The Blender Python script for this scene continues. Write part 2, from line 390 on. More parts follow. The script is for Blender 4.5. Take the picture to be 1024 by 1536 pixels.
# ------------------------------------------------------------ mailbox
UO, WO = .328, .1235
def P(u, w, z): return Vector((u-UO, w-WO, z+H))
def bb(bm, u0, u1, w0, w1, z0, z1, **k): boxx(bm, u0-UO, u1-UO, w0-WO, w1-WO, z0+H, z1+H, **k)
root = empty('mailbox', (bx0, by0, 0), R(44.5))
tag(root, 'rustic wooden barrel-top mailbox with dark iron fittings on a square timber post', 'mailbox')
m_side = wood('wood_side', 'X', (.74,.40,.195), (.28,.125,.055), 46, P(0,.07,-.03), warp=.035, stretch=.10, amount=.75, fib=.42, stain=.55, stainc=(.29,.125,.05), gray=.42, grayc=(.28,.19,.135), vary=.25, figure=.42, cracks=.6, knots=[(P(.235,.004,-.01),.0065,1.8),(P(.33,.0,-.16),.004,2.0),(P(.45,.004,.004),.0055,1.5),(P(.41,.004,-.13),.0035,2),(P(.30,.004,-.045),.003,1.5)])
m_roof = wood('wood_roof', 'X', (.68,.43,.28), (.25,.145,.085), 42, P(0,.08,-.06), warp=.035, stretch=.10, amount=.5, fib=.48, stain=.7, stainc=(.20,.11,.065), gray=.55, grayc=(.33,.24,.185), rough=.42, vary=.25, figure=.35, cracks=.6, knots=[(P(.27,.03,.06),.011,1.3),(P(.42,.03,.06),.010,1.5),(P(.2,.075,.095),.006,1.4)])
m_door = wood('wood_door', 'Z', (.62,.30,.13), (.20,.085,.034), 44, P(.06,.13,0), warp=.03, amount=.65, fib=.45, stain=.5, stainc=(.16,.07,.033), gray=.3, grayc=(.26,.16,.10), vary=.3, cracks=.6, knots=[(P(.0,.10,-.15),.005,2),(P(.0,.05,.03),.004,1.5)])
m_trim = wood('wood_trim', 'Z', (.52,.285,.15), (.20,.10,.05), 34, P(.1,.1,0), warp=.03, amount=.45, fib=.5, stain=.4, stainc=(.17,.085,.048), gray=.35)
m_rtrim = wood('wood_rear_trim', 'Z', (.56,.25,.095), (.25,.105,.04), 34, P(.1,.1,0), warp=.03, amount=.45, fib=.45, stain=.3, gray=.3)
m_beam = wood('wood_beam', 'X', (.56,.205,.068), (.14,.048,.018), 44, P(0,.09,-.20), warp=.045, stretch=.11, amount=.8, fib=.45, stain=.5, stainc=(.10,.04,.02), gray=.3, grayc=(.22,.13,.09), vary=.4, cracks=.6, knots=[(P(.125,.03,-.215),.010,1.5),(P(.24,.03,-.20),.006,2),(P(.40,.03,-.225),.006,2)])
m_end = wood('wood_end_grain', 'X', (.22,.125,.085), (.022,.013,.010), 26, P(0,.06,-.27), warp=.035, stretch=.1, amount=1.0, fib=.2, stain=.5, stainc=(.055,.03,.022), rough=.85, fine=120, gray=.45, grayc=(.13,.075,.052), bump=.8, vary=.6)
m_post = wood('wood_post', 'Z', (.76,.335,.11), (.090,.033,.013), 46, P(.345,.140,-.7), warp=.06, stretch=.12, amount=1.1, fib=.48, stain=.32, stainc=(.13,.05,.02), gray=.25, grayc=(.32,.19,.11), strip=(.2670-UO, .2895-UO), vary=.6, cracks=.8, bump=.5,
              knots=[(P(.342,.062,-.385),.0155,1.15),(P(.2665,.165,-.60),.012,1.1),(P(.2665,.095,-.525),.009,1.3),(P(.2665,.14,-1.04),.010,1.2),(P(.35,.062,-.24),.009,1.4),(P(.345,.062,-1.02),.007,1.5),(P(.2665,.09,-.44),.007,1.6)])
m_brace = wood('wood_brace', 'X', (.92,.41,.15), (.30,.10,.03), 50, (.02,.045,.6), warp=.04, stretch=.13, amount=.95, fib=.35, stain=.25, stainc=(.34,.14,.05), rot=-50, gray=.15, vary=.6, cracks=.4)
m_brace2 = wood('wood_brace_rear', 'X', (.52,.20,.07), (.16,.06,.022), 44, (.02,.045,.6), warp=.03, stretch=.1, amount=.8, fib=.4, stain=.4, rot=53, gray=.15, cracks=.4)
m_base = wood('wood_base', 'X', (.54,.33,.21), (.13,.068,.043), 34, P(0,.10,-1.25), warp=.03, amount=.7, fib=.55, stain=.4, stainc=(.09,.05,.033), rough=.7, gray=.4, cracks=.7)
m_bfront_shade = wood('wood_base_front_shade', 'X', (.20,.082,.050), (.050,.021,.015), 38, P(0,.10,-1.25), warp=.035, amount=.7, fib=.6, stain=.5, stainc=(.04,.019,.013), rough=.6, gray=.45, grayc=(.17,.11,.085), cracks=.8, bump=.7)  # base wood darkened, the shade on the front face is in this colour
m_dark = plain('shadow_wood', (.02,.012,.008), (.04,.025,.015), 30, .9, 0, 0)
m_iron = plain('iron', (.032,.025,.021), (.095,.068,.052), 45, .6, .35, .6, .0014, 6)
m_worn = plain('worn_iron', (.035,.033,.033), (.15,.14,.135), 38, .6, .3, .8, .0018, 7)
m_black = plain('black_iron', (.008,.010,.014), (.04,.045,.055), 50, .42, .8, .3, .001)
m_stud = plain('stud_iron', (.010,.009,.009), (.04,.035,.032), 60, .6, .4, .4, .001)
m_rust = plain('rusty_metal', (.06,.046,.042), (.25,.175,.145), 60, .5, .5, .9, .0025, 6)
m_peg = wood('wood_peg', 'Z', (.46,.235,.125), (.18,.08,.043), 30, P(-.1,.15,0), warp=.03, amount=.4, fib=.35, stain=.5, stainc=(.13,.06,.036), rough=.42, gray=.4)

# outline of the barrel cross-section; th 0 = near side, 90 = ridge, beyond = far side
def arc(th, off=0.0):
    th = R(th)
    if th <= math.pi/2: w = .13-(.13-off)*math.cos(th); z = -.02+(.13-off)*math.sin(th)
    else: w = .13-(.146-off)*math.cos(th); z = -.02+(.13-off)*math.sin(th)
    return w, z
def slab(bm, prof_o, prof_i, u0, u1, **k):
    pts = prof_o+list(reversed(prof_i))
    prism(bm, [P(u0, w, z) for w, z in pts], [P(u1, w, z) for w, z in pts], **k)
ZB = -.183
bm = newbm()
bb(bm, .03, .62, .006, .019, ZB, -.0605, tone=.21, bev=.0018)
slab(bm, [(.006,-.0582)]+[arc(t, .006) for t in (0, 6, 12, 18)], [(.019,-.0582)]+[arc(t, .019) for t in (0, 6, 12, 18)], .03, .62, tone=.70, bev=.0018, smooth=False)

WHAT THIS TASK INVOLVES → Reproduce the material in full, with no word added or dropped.

RESULT →
The Blender Python script for this scene continues. Write part 2, from line 390 on. More parts follow. The script is for Blender 4.5. Take the picture to be 1024 by 1536 pixels.
# ------------------------------------------------------------ mailbox
UO, WO = .328, .1235
def P(u, w, z): return Vector((u-UO, w-WO, z+H))
def bb(bm, u0, u1, w0, w1, z0, z1, **k): boxx(bm, u0-UO, u1-UO, w0-WO, w1-WO, z0+H, z1+H, **k)
root = empty('mailbox', (bx0, by0, 0), R(44.5))
tag(root, 'rustic wooden barrel-top mailbox with dark iron fittings on a square timber post', 'mailbox')
m_side = wood('wood_side', 'X', (.74,.40,.195), (.28,.125,.055), 46, P(0,.07,-.03), warp=.035, stretch=.10, amount=.75, fib=.42, stain=.55, stainc=(.29,.125,.05), gray=.42, grayc=(.28,.19,.135), vary=.25, figure=.42, cracks=.6, knots=[(P(.235,.004,-.01),.0065,1.8),(P(.33,.0,-.16),.004,2.0),(P(.45,.004,.004),.0055,1.5),(P(.41,.004,-.13),.0035,2),(P(.30,.004,-.045),.003,1.5)])
m_roof = wood('wood_roof', 'X', (.68,.43,.28), (.25,.145,.085), 42, P(0,.08,-.06), warp=.035, stretch=.10, amount=.5, fib=.48, stain=.7, stainc=(.20,.11,.065), gray=.55, grayc=(.33,.24,.185), rough=.42, vary=.25, figure=.35, cracks=.6, knots=[(P(.27,.03,.06),.011,1.3),(P(.42,.03,.06),.010,1.5),(P(.2,.075,.095),.006,1.4)])
m_door = wood('wood_door', 'Z', (.62,.30,.13), (.20,.085,.034), 44, P(.06,.13,0), warp=.03, amount=.65, fib=.45, stain=.5, stainc=(.16,.07,.033), gray=.3, grayc=(.26,.16,.10), vary=.3, cracks=.6, knots=[(P(.0,.10,-.15),.005,2),(P(.0,.05,.03),.004,1.5)])
m_trim = wood('wood_trim', 'Z', (.52,.285,.15), (.20,.10,.05), 34, P(.1,.1,0), warp=.03, amount=.45, fib=.5, stain=.4, stainc=(.17,.085,.048), gray=.35)
m_rtrim = wood('wood_rear_trim', 'Z', (.56,.25,.095), (.25,.105,.04), 34, P(.1,.1,0), warp=.03, amount=.45, fib=.45, stain=.3, gray=.3)
m_beam = wood('wood_beam', 'X', (.56,.205,.068), (.14,.048,.018), 44, P(0,.09,-.20), warp=.045, stretch=.11, amount=.8, fib=.45, stain=.5, stainc=(.10,.04,.02), gray=.3, grayc=(.22,.13,.09), vary=.4, cracks=.6, knots=[(P(.125,.03,-.215),.010,1.5),(P(.24,.03,-.20),.006,2),(P(.40,.03,-.225),.006,2)])
m_end = wood('wood_end_grain', 'X', (.22,.125,.085), (.022,.013,.010), 26, P(0,.06,-.27), warp=.035, stretch=.1, amount=1.0, fib=.2, stain=.5, stainc=(.055,.03,.022), rough=.85, fine=120, gray=.45, grayc=(.13,.075,.052), bump=.8, vary=.6)
m_post = wood('wood_post', 'Z', (.76,.335,.11), (.090,.033,.013), 46, P(.345,.140,-.7), warp=.06, stretch=.12, amount=1.1, fib=.48, stain=.32, stainc=(.13,.05,.02), gray=.25, grayc=(.32,.19,.11), strip=(.2670-UO, .2895-UO), vary=.6, cracks=.8, bump=.5,
              knots=[(P(.342,.062,-.385),.0155,1.15),(P(.2665,.165,-.60),.012,1.1),(P(.2665,.095,-.525),.009,1.3),(P(.2665,.14,-1.04),.010,1.2),(P(.35,.062,-.24),.009,1.4),(P(.345,.062,-1.02),.007,1.5),(P(.2665,.09,-.44),.007,1.6)])
m_brace = wood('wood_brace', 'X', (.92,.41,.15), (.30,.10,.03), 50, (.02,.045,.6), warp=.04, stretch=.13, amount=.95, fib=.35, stain=.25, stainc=(.34,.14,.05), rot=-50, gray=.15, vary=.6, cracks=.4)
m_brace2 = wood('wood_brace_rear', 'X', (.52,.20,.07), (.16,.06,.022), 44, (.02,.045,.6), warp=.03, stretch=.1, amount=.8, fib=.4, stain=.4, rot=53, gray=.15, cracks=.4)
m_base = wood('wood_base', 'X', (.54,.33,.21), (.13,.068,.043), 34, P(0,.10,-1.25), warp=.03, amount=.7, fib=.55, stain=.4, stainc=(.09,.05,.033), rough=.7, gray=.4, cracks=.7)
m_bfront_shade = wood('wood_base_front_shade', 'X', (.20,.082,.050), (.050,.021,.015), 38, P(0,.10,-1.25), warp=.035, amount=.7, fib=.6, stain=.5, stainc=(.04,.019,.013), rough=.6, gray=.45, grayc=(.17,.11,.085), cracks=.8, bump=.7)  # base wood darkened, the shade on the front face is in this colour
m_dark = plain('shadow_wood', (.02,.012,.008), (.04,.025,.015), 30, .9, 0, 0)
m_iron = plain('iron', (.032,.025,.021), (.095,.068,.052), 45, .6, .35, .6, .0014, 6)
m_worn = plain('worn_iron', (.035,.033,.033), (.15,.14,.135), 38, .6, .3, .8, .0018, 7)
m_black = plain('black_iron', (.008,.010,.014), (.04,.045,.055), 50, .42, .8, .3, .001)
m_stud = plain('stud_iron', (.010,.009,.009), (.04,.035,.032), 60, .6, .4, .4, .001)
m_rust = plain('rusty_metal', (.06,.046,.042), (.25,.175,.145), 60, .5, .5, .9, .0025, 6)
m_peg = wood('wood_peg', 'Z', (.46,.235,.125), (.18,.08,.043), 30, P(-.1,.15,0), warp=.03, amount=.4, fib=.35, stain=.5, stainc=(.13,.06,.036), rough=.42, gray=.4)

# outline of the barrel cross-section; th 0 = near side, 90 = ridge, beyond = far side
def arc(th, off=0.0):
    th = R(th)
    if th <= math.pi/2: w = .13-(.13-off)*math.cos(th); z = -.02+(.13-off)*math.sin(th)
    else: w = .13-(.146-off)*math.cos(th); z = -.02+(.13-off)*math.sin(th)
    return w, z
def slab(bm, prof_o, prof_i, u0, u1, **k):
    pts = prof_o+list(reversed(prof_i))
    prism(bm, [P(u0, w, z) for w, z in pts], [P(u1, w, z) for w, z in pts], **k)
ZB = -.183
bm = newbm()
bb(bm, .03, .62, .006, .019, ZB, -.0605, tone=.21, bev=.0018)
slab(bm, [(.006,-.0582)]+[arc(t, .006) for t in (0, 6, 12, 18)], [(.019,-.0582)]+[arc(t, .019) for t in (0, 6, 12, 18)], .03, .62, tone=.70, bev=.0018, smooth=False)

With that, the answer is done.